Thursday, March 26, 2009

The WTBI trends upward

Today, in my efforts to singlehandedly salvage the economy, I have devised an indicator of our overall economic health. It's called the WTBI, the We're Totally Boned Indicator. It multiplies the seasonally adjusted GDP of the United States by the consumer confidence index, then divides by the percentage of Americans with health insurance (not including Blue Cross, because it's crap), then adds the expected number of years until either The Singularity or the Zombpocalypse renders the economy moot multiplied by the eighth root of the national debt, divided by the number of times Glenn Beck used the word "socialism" on his last show. The sum is then multiplied by the Krugman inconstant, which is whatever value it needs to be so that the overall answer is 7.3 (pretty boned).

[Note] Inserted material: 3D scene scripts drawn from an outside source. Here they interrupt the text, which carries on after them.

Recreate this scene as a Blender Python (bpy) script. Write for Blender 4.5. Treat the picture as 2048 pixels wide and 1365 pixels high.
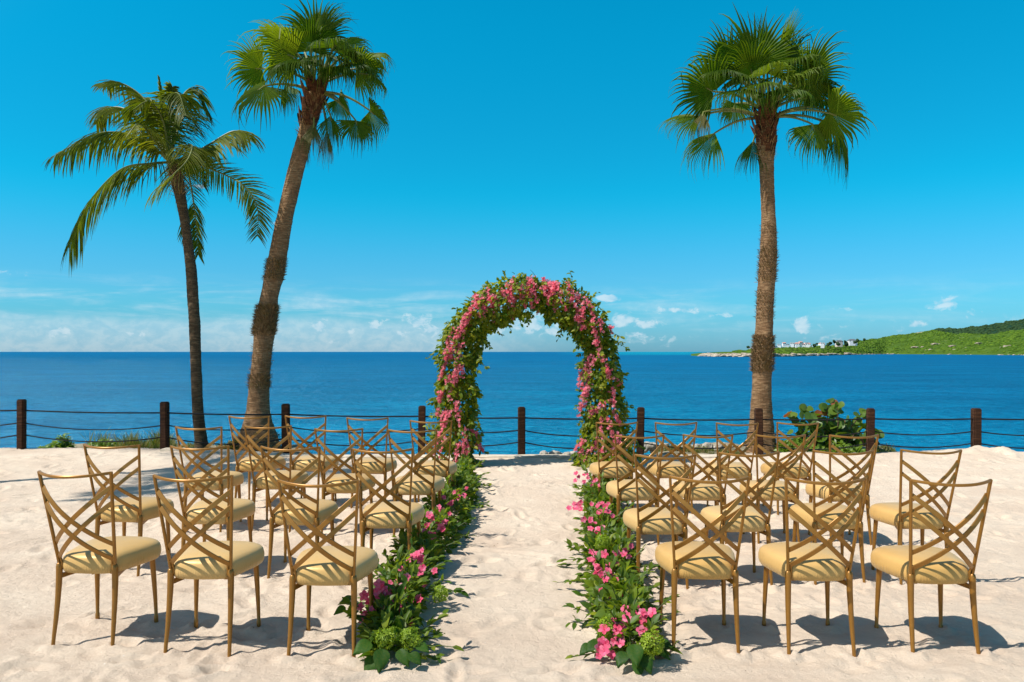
import bpy, bmesh, math, random
import numpy as np
from mathutils import Vector, Matrix

random.seed(7)
rng = np.random.default_rng(11)
for o in list(bpy.data.objects):
    bpy.data.objects.remove(o, do_unlink=True)
scn = bpy.context.scene
COL = scn.collection
PI = math.pi

# ------------------------------------------------------------------ camera, sky, sun, exposure
CAM_H, F = 1.59, 1550.0            # eye height in metres, focal length in photo pixels (2048 wide)
CX, HY = 1024.0, 704.0             # centre column and horizon row of the photograph
cam_d = bpy.data.cameras.new('camera')
cam = bpy.data.objects.new('camera', cam_d)
COL.objects.link(cam)
cam.location = (0, 0, CAM_H)
cam.rotation_euler = (PI / 2, 0, 0)
cam_d.sensor_width = 36.0
cam_d.lens = F / 2048 * 36.0
cam_d.shift_y = (HY - 682.5) / 2048
cam_d.clip_start = 0.05
cam_d.clip_end = 80000
scn.camera = cam

SUN_TO = Vector((0.28, 0.118, -0.44)).normalized()     # the way the light travels
SUN_EL = math.asin(-SUN_TO.z)
SUN_AZ = math.atan2(-SUN_TO.x, -SUN_TO.y)              # clockwise from +Y

scn.view_settings.view_transform = 'Standard'
scn.view_settings.look = 'None'
scn.view_settings.exposure = 0.35
scn.view_settings.gamma = 1.0
scn.view_settings.use_curve_mapping = False

world = bpy.data.worlds.new('World')
scn.world = world
world.use_nodes = True
wt = world.node_tree
for n in list(wt.nodes):
    wt.nodes.remove(n)


class NT:
    """small helper for wiring nodes"""
    def __init__(self, tree):
        self.t = tree

    def n(self, kind, **kw):
        nd = self.t.nodes.new(kind)
        for k, v in kw.items():
            setattr(nd, k, v)
        return nd

    def put(self, sock, v):
        if hasattr(v, 'links') or isinstance(v, bpy.types.NodeSocket):
            self.t.links.new(v, sock)
        else:
            sock.default_value = v

    def math(self, op, a, b=0.0, c=None, clamp=False):
        m = self.n('ShaderNodeMath', operation=op, use_clamp=clamp)
        self.put(m.inputs[0], a)
        self.put(m.inputs[1], b)
        if c is not None:
            self.put(m.inputs[2], c)
        return m.outputs[0]

    def step(self, v, lo, hi, a=0.0, b=1.0):
        m = self.n('ShaderNodeMapRange', interpolation_type='SMOOTHSTEP')
        self.put(m.inputs['Value'], v)
        m.inputs['From Min'].default_value = lo
        m.inputs['From Max'].default_value = hi
        m.inputs['To Min'].default_value = a
        m.inputs['To Max'].default_value = b
        return m.outputs['Result']

    def mix(self, f, a, b, blend='MIX'):
        m = self.n('ShaderNodeMix', data_type='RGBA', blend_type=blend)
        self.put(m.inputs[0], f)
        self.put(m.inputs[6], a)
        self.put(m.inputs[7], b)
        return m.outputs[2]

    def noise(self, vec, scale, detail=4.0, rough=0.55, dist=0.0):
        m = self.n('ShaderNodeTexNoise')
        if vec is not None:
            self.put(m.inputs['Vector'], vec)
        m.inputs['Scale'].default_value = scale
        m.inputs['Detail'].default_value = detail
        m.inputs['Roughness'].default_value = rough
        m.inputs['Distortion'].default_value = dist
        return m.outputs['Fac']

    def ramp(self, f, stops, interp='LINEAR'):
        m = self.n('ShaderNodeValToRGB')
        cr = m.color_ramp
        cr.interpolation = interp
        while len(cr.elements) < len(stops):
            cr.elements.new(0.5)
        for e, (p, c) in zip(cr.elements, stops):
            e.position = p
            e.color = (*c, 1) if len(c) == 3 else c
        self.put(m.inputs[0], f)
        return m.outputs[0]

    def scale_vec(self, vec, s):
        m = self.n('ShaderNodeMapping')
        self.put(m.inputs['Vector'], vec)
        m.inputs['Scale'].default_value = s
        return m.outputs[0]


def build_sky():
    N = NT(wt)
    sky = N.n('ShaderNodeTexSky', sky_type='NISHITA')
    sky.sun_disc = False
    sky.sun_elevation = SUN_EL
    sky.sun_rotation = SUN_AZ
    sky.air_density = 1.0
    sky.dust_density = 0.5
    sky.ozone_density = 2.0
    tc = N.n('ShaderNodeTexCoord')
    sep = N.n('ShaderNodeSeparateXYZ')
    wt.links.new(tc.outputs['Generated'], sep.inputs[0])
    x, y, z = sep.outputs
    az = N.math('ARCTAN2', x, y)
    el = N.math('ARCSINE', z)
    # the saturated tropical blue of the picture: a filter on the whole sky that eases off in the horizon haze
    tint = N.ramp(N.math('DIVIDE', el, 1.6, clamp=True), SKY_TINT, 'EASE')
    # tint pales towards white round the unseen sun, added to neutralise the bluish fill
    dot = N.n('ShaderNodeVectorMath', operation='DOT_PRODUCT')
    wt.links.new(tc.outputs['Generated'], dot.inputs[0])
    dot.inputs[1].default_value = tuple(-SUN_TO)
    tint = N.mix(N.step(dot.outputs['Value'], 0.35, 1.0), tint, (1, 0.92, 0.85, 1))
    base = N.mix(1.0, sky.outputs[0], tint, 'MULTIPLY')
    # clouds low over the horizon, as directions on the sky
    uv = N.n('ShaderNodeCombineXYZ')
    wt.links.new(az, uv.inputs[0])
    wt.links.new(el, uv.inputs[1])
    uv = uv.outputs[0]
    n_fine = N.noise(N.scale_vec(uv, (1, 1.5, 1)), 62, 8, 0.62, 0.3)
    n_str = N.noise(N.scale_vec(uv, (1, 8, 1)), 7, 6, 0.6, 0.5)
    n_big = N.noise(N.scale_vec(uv, (1, 2.2, 1)), 9, 5, 0.55)
    # soft veil and streaks
    veil = N.math('MULTIPLY', N.step(n_str, 0.40, 0.74), N.math('MULTIPLY', N.step(el, 0.10, 0.055), N.step(el, 0.0, 0.02)))
    veil = N.math('MULTIPLY', veil, N.step(az, 0.55, -0.25, 0.35, 1.0))
    sheet = N.math('MULTIPLY', N.step(N.math('ADD', el, N.math('MULTIPLY', n_big, 0.03)), 0.064, 0.046),
                   N.step(az, 0.12, -0.12, 0.12, 1.0))
    blobs = None
    for (px, py, rx, ry, w) in SKY_CLOUDS:
        a0, e0 = math.atan2(px - CX, F), math.atan2(HY - py, F)
        dx = N.math('MULTIPLY', N.math('SUBTRACT', az, a0), F / rx)
        dy = N.math('MULTIPLY', N.math('SUBTRACT', el, e0), F / ry)
        d = N.math('SQRT', N.math('ADD', N.math('MULTIPLY', dx, dx), N.math('MULTIPLY', dy, dy)))
        v = N.math('MULTIPLY', N.math('SUBTRACT', 1.0, d, clamp=True), w)
        blobs = v if blobs is None else N.math('MAXIMUM', blobs, v)
    puff_in = N.math('ADD', blobs, N.math('MULTIPLY', N.math('SUBTRACT', n_fine, 0.5), 1.9))
    puff = N.math('MULTIPLY', N.step(puff_in, 0.28, 0.80), N.step(blobs, 0.0, 0.25))
    # a scatter of small distant cumulus all round the horizon
    band = N.math('MULTIPLY', N.step(el, 0.048, 0.022), N.step(el, 0.0, 0.012))
    cum = N.math('MULTIPLY', N.step(N.math('ADD', n_fine, N.math('MULTIPLY', n_big, 0.6)), 0.84, 1.02), band)
    fac = N.math('MAXIMUM', N.math('MULTIPLY', veil, 0.50), N.math('MULTIPLY', sheet, 0.42))
    fac = N.math('MAXIMUM', fac, N.math('MULTIPLY', puff, 0.62))
    fac = N.math('MAXIMUM', fac, N.math('MULTIPLY', cum, 0.35), clamp=True)
    cloudcol = N.mix(N.step(n_fine, 0.35, 0.65), (3.6, 4.9, 5.9, 1), (5.4, 6.0, 6.4, 1))
    col = N.mix(fac, base, cloudcol)
    bg = N.n('ShaderNodeBackground')
    wt.links.new(col, bg.inputs[0])
    bg.inputs[1].default_value = 0.117
    out = N.n('ShaderNodeOutputWorld')
    wt.links.new(bg.outputs[0], out.inputs[0])


SKY_TINT = [(0.0, (0.20, 0.57, 0.97)), (0.045, (0.19, 0.68, 0.95)), (0.131, (0.02, 0.85, 1.0)), (0.275, (0.004, 1.0, 1.12)), (0.5, (0.07, 0.58, 0.72)), (1.0, (0.12, 0.40, 0.52))]  # highest stops lie out of view, set for the shadow fill
SKY_CLOUDS = [(560, 676, 26, 15, 0.85), (672, 684, 40, 14, 0.7), (780, 640, 30, 12, 0.6), (862, 662, 46, 28, 0.95), (1110, 660, 46, 26, 0.85),
              (270, 672, 50, 18, 0.7), (1275, 668, 60, 16, 0.7), (1940, 640, 30, 14, 0.6), (640, 655, 34, 26, 1.0), (700, 664, 26, 14, 0.7), (748, 655, 30, 20, 0.9), (836, 645, 46, 32, 1.0),
              (800, 668, 60, 22, 0.7), (985, 655, 56, 34, 1.0), (1060, 645, 100, 44, 0.95), (1218, 598, 40, 11, 1.25),
              (1246, 640, 36, 24, 1.0), (1290, 650, 60, 22, 0.8), (1604, 655, 30, 26, 1.1), (1832, 655, 22, 13, 1.0),
              (1890, 618, 46, 22, 0.8), (1350, 622, 110, 12, 0.8), (110, 668, 56, 24, 0.8), (1450, 634, 46, 14, 0.5),
              (20, 574, 40, 10, 0.6), (400, 397, 30, 7, 0.8), (545, 460, 30, 7, 0.5), (1660, 628, 110, 14, 0.35)]
build_sky()

sun_d = bpy.data.lights.new('sun', 'SUN')
sun_d.energy = 5.0
sun_d.angle = math.radians(0.5)
sun_d.color = (1.0, 0.965, 0.92)
sun = bpy.data.objects.new('sun', sun_d)
sun.rotation_euler = SUN_TO.to_track_quat('-Z', 'Y').to_euler()
sun.location = (-10, -4, 20)
COL.objects.link(sun)

# ------------------------------------------------------------------ helpers


def at(px, py, D):
    """world point that stands at depth D on the sight line of a photo pixel (used for measuring positions)"""
    return Vector(((px - CX) / F * D, D, CAM_H - (py - HY) / F * D))


def tag(o, label=None, cat=None, group=None, kind=None):
    if label:
        o['label'] = label
    if cat:
        o['category'] = cat
    if group:
        o['group'] = group
    if kind:
        o['kind'] = kind
    return o


def empty(name, loc=(0, 0, 0), rz=0.0):
    o = bpy.data.objects.new(name, None)
    o.empty_display_size = 0.1
    o.location = loc
    o.rotation_euler = (0, 0, rz)
    COL.objects.link(o)
    return o


def link(name, mesh, parent=None, loc=None):
    o = bpy.data.objects.new(name, mesh)
    COL.objects.link(o)
    if parent is not None:
        o.parent = parent
    if loc is not None:
        o.location = loc
    return o


def copy_tree(o, parent=None):
    c = o.copy()
    COL.objects.link(c)
    c.parent = parent
    for ch in list(o.children):
        copy_tree(ch, c)
    return c


def along_sight(p, D, dy):
    """a point measured at depth D, moved dy farther along its sight line (things nearer the eye look larger)"""
    k = (D + dy) / D
    return Vector((p.x * k, D + dy, CAM_H + (p.z - CAM_H) * k))


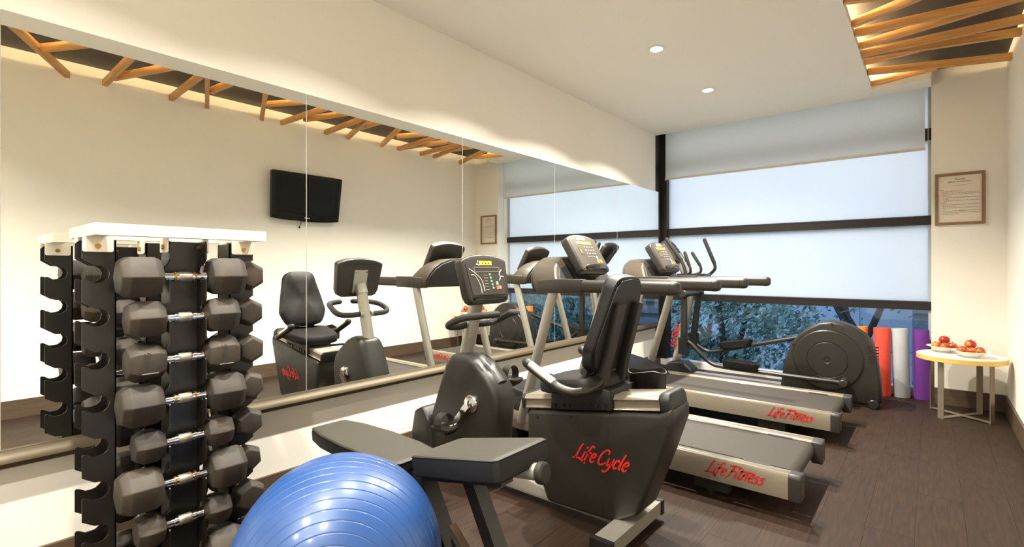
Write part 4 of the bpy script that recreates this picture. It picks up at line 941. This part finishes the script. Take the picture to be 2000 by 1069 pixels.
tree(5.2, 11.2, 5.6, 2.2, 'leafy tree outside seen in the mirror beside the treadmill', False, 31, 9000, 0, .42)
tree(8.0, 13.0, 6.0, 2.6, 'wide leafy tree outside seen in the mirror behind the uprights', True, 33, 9000, 0, .42)
shrub(.1, 9.6, 1.3, .9, -1.2, 'low leafy shrub outside below the pedals', 21, n=3600)
shrub(1.3, 10.6, 1.4, .9, -1.5, 'pale shrub outside beside the wheel housing', 22, True, 2600)
shrub(-1.6, 10.2, 1.6, 1.2, -1.2, 'wide shrub outside left of the elliptical mast', 23, n=4200)
shrub(-3.4, 11.6, 1.8, 1.4, -1.3, 'tall hedge shrub outside at the left', 24, True, 4200)
shrub(3.9, 9.4, 1.5, 1.2, -.9, 'round shrub outside seen in the mirror', 25, n=4200)
shrub(6.3, 10.6, 1.7, 1.4, -1.0, 'broad pale shrub outside seen in the mirror', 26, True, 4200)
bd = thing('office_building', (4, 22, -3.5), 'pale blue panelled building outside behind the bare trees', 'building')
MB().box(-9, 2.2, 22, 26, -3.5, 7).build('wall', 'facade_pale', bd, smooth=0)
pm_ = None
for i in range(7):
    for j in range(6):
        if pm_ is None:
            o = MB().box(.03, 1.47, -.04, .0, .03, 1.67, .01, 1).build('facade_panel', 'facade_panel', bd, org=(0, 0, 0), smooth=0); pm_ = o.data
        else:
            o = bpy.data.objects.new('facade_panel', pm_); COL.objects.link(o); o.parent = bd
        o.location = (2.15 - 10.5 + i * 1.5 - 4, 0, .1 + j * 1.7)
bd2 = thing('annex_building', (7, 17, -3.5), 'dark louvred building outside behind the purple mat', 'building')
MB().box(2.25, 12, 17, 21, -3.5, 7).build('wall', 'facade_dark', bd2, smooth=0)
pm_ = None
for j in range(24):
    if pm_ is None:
        o = MB().box(2.25, 12, 16.93, 17.0, -.13, .13, .01, 1).build('louvre', 'facade_slat', bd2, org=(7, 17, 0), smooth=0); pm_ = o.data
    else:
        o = bpy.data.objects.new('louvre', pm_); COL.objects.link(o); o.parent = bd2
    o.location = (0, 0, .3 + j * .42)

for o in bpy.data.objects:
    if '_org' in o: del o['_org']
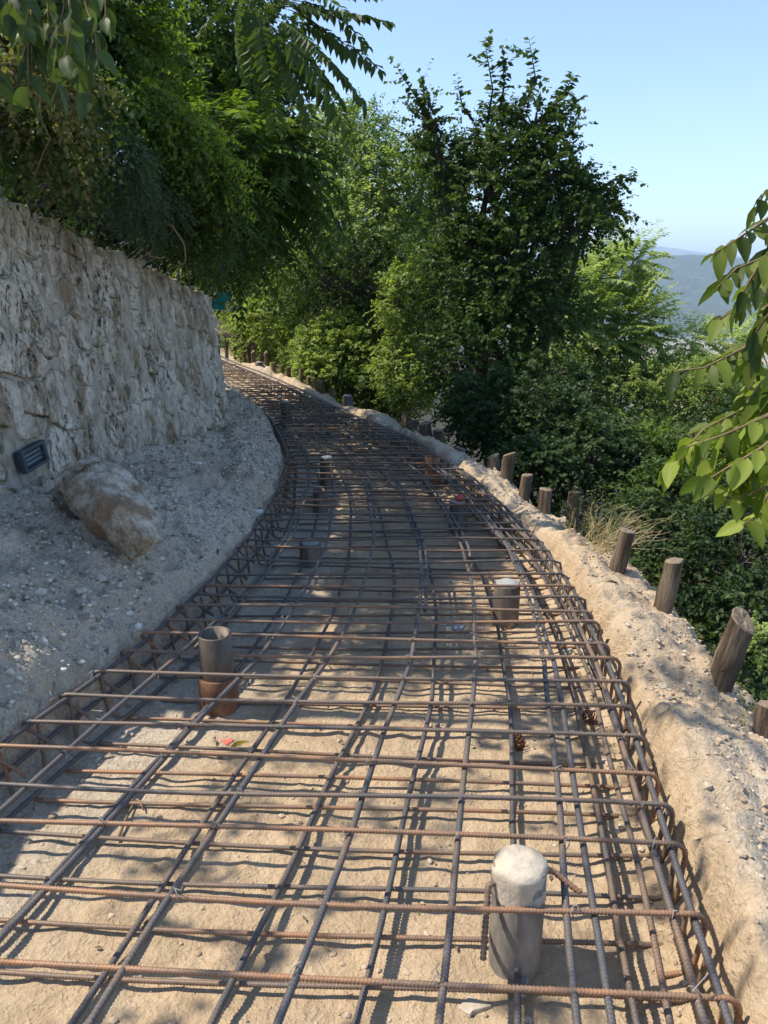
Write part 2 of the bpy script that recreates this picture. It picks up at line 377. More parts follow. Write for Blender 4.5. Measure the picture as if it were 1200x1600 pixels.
def shoots(B, Dr, Ln, nleaf, ll, droop=.25, wr=.45, jit=.5, pinnate=False, detail=False, tintbias=None, taper=True):
    """leafy shoots: B bases, Dr directions, Ln lengths -> V, F, tint"""
    n = len(B); B = np.asarray(B, float); Dr = nrm(np.asarray(Dr, float)); Ln = np.asarray(Ln, float)
    t = np.linspace(.08, 1, nleaf)[None] + (0 if pinnate else rng.uniform(-.5, .5, (n, nleaf)) / nleaf)
    if pinnate: t = np.repeat(np.linspace(.15, 1, nleaf // 2), 2)[None][:, :nleaf] * np.ones((n, 1)); nleaf = t.shape[1]
    g = np.array([0, 0, -1.0])
    P = B[:, None] + Dr[:, None] * (Ln[:, None] * t)[..., None] + g * (droop * Ln[:, None] * t * t)[..., None]
    T = nrm(Dr[:, None] + g * (2 * droop * t)[..., None])
    up = np.array([0, 0, 1.0]) + (rng.normal(0, .15 if pinnate else .5, (n, 1, 3)))
    S = nrm(np.cross(T, up))
    sg = np.where(np.arange(nleaf) % 2 == 0, 1.0, -1.0)[None, :, None]
    dn = .30 if pinnate else .25
    d = nrm(S * sg * .85 + T * .42 + g * dn + rng.normal(0, .12 if pinnate else jit * .6, (n, nleaf, 3)))
    nn = nrm(np.cross(np.cross(d, np.array([0, 0, 1.0]) + rng.normal(0, .2 if pinnate else jit, (n, nleaf, 3))), d) + 1e-6)
    nn = np.where(nn[..., 2:] < 0, -nn, nn)
    s = np.cross(d, nn)
    L = ll * rng.uniform(.7, 1.15, (n, nleaf))
    if taper: L = L * (1 - .45 * np.abs(t - .45) ** 1.5)
    L = L[..., None]; W = L * wr * .5
    tint = rng.uniform(0, .75, (n, 1)) * .55 + rng.uniform(0, 1, (n, nleaf)) * .45
    if tintbias is not None: tint = np.clip(tint + np.asarray(tintbias)[:, None], 0, 1)
    P = P.reshape(-1, 3); d = d.reshape(-1, 3); nn = nn.reshape(-1, 3); s = s.reshape(-1, 3)
    L = L.reshape(-1, 1); W = W.reshape(-1, 1); tint = tint.reshape(-1)
    k = len(P)
    if detail:
        v = [P, P + d * L * .3 + s * W + nn * L * .05, P + d * L * .68 + s * W * .75 + nn * L * .02, P + d * L - nn * L * .14,
             P + d * L * .68 - s * W * .75 + nn * L * .02, P + d * L * .3 - s * W + nn * L * .05, P + d * L * .5 - nn * L * .04]
        V = np.stack(v, 1).reshape(-1, 3); o = np.arange(k)[:, None] * 7
        Fa = np.concatenate([o + np.array([0, 1, 6]), o + np.array([1, 2, 6]), o + np.array([2, 3, 6]), o + np.array([3, 4, 6]),
                             o + np.array([4, 5, 6]), o + np.array([5, 0, 6])])
        return V, Fa, np.repeat(tint, 7)
    W = W * 1.3
    V = np.stack([P, P + d * L * .45 + s * W + nn * L * .06, P + d * L - nn * L * .08, P + d * L * .45 - s * W + nn * L * .06], 1).reshape(-1, 3)
    o = np.arange(k)[:, None] * 4
    Fa = np.concatenate([o + np.array([0, 1, 2]), o + np.array([0, 2, 3])])
    return V, Fa, np.repeat(tint, 4)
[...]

The bonededness indicated by the WTBI could spring from a variety of sources. But I think it's reacting to early evidence that the government's "bad bank" plan will be a singularly high-bonosity event. Here's the deal: You know all that money we gave to Citibank and Bank of America, so that they would be able to survive despite despite having all those "troubled assets" on their balance sheets? So that they could keep lending out money, so that the economy wouldn't go down like a submarine piloted by rabid chihuahuas?

Well, they're not loaning out the money. We knew that already, both because it's been on the news and because I'm still unable to get financing for the Samuel T. Swartwout Memorial Water Slide and Killer Robot Thunderdome.* We already knew that they were instead using some of that money to buy out their smaller, more responsible competitors. What we've just learned is that they're also using the money to buy up more troubled assets!

Why does this make sense? Three reasons:

1) The banks are gambling with taxpayer money, so hey, why not?
2) When the government starts buying the assets -- correction, starts buying the risks associated with these assets, while letting our corporate masters buy up the rewards -- the troubled assets will be selling for quite a bit more than they can be sold for now.
3) Buying new junk inflates the prices currently being paid in the market, which makes the junk already piled in your backyard look more valuable.**

That fuzzy line between "saving vital parts of our financial infrastructure" and "raining taxpayer money down on the fine Americans who smashed the machine in the first place" just got a whole lot fuzzier.

When Russia collapsed, it was because the entire country was looted from the inside by corrupt oligarchs. Fortunately, we're not Russia. Unfortunately, the main difference is that they knew how to live on vodka and borscht, and were therefore more prepared for the decline. Barack, you promised hope and change? You see what's going on here? Change that!

I'm not hopeful.



* Opens Spring 2017. Closed by health department, Fall 2018.

** Thought experiment. Say that two guys, Bill and Phil, both have a pile of rusty carburetor parts in their backyard. They both have wives, who want the crap gone. They both put up some ads on Craigslist, they each sell the other $300 worth of parts, and then point to the ads and to the successful sales as evidence that the parts are nothing short of rusty gold.

Wait a minute. I think I've found the way to revive our economy. Timmy, get Geitner on the phone!